Teddy est un joueur qui ne laisse personne indifférent. Tout simplement. Un jour, il est le meilleur ailier du monde, le joueur le plus incroyable parce qu’il a marqué trois essais. Le lendemain, on l’enterre parce qu’il a raté deux plaquages. C’est profondément injuste. Ce mec ne mérite pas ça.

En ayant été performant à l’aile lors du match à Cardiff, ne craigniez-vous pas que le staff vous installe à ce poste ?

(il sourit) Très franchement, si l’équipe gagne, c’est l’essentiel. Après, mon poste c’est trois-quarts centre. C’est là où je me sens le mieux. À l’aile, il y a tellement de joueurs avec des qualités... Je pense à Damian (Penaud), à Teddy évidemment. Et puis, il y a aussi "Gaby" (Ngandebe) qui va à dix mille et qui va très vite devenir un atout pour les Bleus.

La "rush defense" a le défaut d’ouvrir des possibilités dans le deuxième ou troisième rideau par du jeu au pied adverse. Cela vous oblige-t-il à une plus grande vigilance en tant que capitaine de la défense ?

C’est un rôle collectif. Surtout, on travaille sur des solutions actuellement. Nos adversaires ne parviennent quasiment plus à nous franchir sur le premier rideau, ils vont donc forcément commencer à utiliser le jeu au pied. Les Gallois l’ont déjà fait, les Écossais vont le faire.

À seulement 25 ans, vous avez déjà participé à deux Coupes du monde (2015 et 2019). Votre rêve est-il d’en disputer quatre ?

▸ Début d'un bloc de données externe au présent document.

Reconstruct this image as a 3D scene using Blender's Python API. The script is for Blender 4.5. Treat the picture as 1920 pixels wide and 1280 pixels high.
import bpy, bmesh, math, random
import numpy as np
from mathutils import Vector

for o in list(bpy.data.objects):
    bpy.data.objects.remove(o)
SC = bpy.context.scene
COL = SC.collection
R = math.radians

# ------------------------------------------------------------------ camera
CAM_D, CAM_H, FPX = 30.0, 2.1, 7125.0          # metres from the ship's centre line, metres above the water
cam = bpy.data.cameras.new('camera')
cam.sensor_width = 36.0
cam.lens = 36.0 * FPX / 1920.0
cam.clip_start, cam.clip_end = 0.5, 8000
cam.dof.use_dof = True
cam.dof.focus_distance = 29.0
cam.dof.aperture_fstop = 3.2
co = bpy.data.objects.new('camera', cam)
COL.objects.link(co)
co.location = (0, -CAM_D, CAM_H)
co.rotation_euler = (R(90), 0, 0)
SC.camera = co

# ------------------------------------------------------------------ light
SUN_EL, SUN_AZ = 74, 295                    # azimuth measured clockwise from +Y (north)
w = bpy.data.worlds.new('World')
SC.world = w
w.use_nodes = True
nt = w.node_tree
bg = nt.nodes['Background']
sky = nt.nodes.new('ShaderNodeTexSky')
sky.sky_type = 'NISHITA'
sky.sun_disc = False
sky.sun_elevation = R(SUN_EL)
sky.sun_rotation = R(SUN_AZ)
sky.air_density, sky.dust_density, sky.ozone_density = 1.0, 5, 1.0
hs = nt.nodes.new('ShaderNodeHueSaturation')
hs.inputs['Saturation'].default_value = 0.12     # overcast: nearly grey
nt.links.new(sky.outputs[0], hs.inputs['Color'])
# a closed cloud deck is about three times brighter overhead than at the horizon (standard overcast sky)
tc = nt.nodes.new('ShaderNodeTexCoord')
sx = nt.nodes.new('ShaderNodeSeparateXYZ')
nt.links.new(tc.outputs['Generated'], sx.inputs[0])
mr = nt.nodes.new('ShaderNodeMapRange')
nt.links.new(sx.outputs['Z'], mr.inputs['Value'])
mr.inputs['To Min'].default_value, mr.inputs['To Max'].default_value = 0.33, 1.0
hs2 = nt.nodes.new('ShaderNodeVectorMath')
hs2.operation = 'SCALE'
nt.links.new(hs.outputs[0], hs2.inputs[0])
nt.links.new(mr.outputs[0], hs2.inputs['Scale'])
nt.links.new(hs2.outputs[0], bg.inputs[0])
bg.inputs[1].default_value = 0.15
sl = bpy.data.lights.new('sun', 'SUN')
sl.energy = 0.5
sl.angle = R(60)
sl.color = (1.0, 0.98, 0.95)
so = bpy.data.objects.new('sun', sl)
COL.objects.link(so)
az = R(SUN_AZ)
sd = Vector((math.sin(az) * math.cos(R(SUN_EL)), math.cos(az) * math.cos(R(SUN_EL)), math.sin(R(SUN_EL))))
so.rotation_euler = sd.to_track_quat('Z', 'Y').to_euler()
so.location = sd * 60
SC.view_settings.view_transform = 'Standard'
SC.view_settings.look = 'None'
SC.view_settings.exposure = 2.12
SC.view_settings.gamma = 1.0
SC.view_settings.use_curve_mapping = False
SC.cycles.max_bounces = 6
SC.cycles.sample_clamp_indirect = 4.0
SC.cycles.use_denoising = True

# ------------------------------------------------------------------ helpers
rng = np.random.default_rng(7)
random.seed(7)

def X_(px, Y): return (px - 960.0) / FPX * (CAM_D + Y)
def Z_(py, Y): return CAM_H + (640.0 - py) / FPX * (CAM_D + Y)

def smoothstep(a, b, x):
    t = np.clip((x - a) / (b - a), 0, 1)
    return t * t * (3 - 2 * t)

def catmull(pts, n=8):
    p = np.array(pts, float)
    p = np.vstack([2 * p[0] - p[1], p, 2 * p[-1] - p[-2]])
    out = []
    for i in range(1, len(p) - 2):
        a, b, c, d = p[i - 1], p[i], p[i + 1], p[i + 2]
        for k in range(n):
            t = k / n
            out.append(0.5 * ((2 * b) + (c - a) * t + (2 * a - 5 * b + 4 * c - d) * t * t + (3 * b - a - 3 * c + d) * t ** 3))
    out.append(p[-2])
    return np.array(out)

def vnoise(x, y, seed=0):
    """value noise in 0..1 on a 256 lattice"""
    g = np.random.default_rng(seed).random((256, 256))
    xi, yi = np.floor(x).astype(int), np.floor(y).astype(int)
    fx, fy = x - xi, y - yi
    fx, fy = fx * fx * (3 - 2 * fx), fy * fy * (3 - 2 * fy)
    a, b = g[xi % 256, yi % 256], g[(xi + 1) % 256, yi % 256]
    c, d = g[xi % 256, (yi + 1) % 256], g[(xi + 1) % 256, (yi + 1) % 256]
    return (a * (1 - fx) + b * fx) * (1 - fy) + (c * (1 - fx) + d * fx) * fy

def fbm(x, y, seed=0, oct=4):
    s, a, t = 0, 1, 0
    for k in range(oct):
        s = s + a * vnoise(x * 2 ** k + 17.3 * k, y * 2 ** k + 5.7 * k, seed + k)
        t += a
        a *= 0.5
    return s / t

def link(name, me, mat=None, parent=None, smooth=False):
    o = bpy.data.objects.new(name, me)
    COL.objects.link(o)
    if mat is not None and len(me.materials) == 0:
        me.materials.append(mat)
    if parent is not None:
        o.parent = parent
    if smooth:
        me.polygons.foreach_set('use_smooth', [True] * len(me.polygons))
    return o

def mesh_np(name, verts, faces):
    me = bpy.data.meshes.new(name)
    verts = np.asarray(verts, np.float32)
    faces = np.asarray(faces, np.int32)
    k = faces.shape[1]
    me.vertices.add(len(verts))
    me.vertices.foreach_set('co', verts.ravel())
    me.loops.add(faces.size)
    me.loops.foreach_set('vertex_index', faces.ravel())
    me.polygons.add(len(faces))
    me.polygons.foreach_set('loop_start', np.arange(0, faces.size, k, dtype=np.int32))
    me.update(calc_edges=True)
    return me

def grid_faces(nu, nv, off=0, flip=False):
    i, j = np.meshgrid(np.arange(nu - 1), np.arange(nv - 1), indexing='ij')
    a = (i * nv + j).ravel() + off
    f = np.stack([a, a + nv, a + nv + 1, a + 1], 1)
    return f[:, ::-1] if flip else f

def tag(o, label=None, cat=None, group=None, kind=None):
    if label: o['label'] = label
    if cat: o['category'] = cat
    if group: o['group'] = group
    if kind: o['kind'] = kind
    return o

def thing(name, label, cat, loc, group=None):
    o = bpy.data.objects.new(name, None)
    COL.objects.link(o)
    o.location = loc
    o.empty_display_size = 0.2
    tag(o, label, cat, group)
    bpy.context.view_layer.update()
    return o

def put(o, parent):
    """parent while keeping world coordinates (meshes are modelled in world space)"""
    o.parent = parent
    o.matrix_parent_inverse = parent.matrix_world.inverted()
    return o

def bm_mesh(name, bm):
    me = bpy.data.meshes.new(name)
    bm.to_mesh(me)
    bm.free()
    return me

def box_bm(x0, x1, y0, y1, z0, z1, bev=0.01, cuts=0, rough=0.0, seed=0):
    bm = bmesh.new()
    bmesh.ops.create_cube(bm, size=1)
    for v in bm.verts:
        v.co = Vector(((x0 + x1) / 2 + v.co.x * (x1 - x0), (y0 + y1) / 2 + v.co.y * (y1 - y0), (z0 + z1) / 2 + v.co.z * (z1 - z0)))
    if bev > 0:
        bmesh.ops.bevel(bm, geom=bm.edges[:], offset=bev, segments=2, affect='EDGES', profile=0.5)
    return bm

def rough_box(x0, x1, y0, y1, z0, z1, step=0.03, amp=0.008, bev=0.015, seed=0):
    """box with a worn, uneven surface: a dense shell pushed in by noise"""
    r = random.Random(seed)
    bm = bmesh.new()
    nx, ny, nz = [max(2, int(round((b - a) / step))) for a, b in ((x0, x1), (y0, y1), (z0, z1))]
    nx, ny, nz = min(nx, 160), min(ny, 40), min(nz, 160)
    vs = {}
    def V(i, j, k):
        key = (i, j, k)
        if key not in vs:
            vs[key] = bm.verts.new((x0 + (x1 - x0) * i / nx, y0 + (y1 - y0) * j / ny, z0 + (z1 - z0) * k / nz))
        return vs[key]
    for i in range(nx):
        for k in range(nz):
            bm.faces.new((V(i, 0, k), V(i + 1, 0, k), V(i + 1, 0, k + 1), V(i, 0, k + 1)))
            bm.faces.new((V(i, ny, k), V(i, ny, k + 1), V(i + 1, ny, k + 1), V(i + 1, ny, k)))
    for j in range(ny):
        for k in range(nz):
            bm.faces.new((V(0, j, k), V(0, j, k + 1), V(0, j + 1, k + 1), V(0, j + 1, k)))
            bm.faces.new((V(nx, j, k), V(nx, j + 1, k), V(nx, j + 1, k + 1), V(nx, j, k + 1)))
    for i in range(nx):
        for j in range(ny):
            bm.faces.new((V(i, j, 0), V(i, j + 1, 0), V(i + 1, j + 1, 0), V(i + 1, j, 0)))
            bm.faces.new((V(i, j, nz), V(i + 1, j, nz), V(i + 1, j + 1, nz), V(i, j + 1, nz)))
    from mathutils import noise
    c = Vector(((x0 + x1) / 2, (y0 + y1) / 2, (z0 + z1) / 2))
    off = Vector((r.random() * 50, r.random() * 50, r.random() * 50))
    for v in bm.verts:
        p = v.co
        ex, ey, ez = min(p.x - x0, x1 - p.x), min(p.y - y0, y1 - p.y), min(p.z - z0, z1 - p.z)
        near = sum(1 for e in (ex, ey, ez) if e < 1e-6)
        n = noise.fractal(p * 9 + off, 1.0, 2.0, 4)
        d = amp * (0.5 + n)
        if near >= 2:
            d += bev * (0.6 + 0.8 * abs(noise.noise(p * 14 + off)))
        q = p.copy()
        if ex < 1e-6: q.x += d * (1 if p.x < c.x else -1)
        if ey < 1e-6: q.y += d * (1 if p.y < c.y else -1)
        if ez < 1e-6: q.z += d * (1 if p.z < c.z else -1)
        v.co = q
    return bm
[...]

Si j’en fais trois, je serais déjà très heureux. Quand je vois tous les jeunes joueurs talentueux qui débarquent en équipe de France, je me dis qu’à un moment ils vont me pousser vers la sortie (rires)... Regardez le match qu’a réalisé Arthur (Vincent) à Cardiff. Il y a aussi "Jean-Louis" (Pierre-Louis Barassi) qui va revenir très rapidement, Julien Delbouis qui va exploser très vite. Et puis, en 2027, j’aurai 32 ou 33 ans… Je ne pourrai plus rivaliser avec tous ces mecs. Je préfère donc me projeter sur les trois prochaines années pour faire partie de l’aventure France 2023. Jouer une Coupe du monde dans son pays, ça doit être top.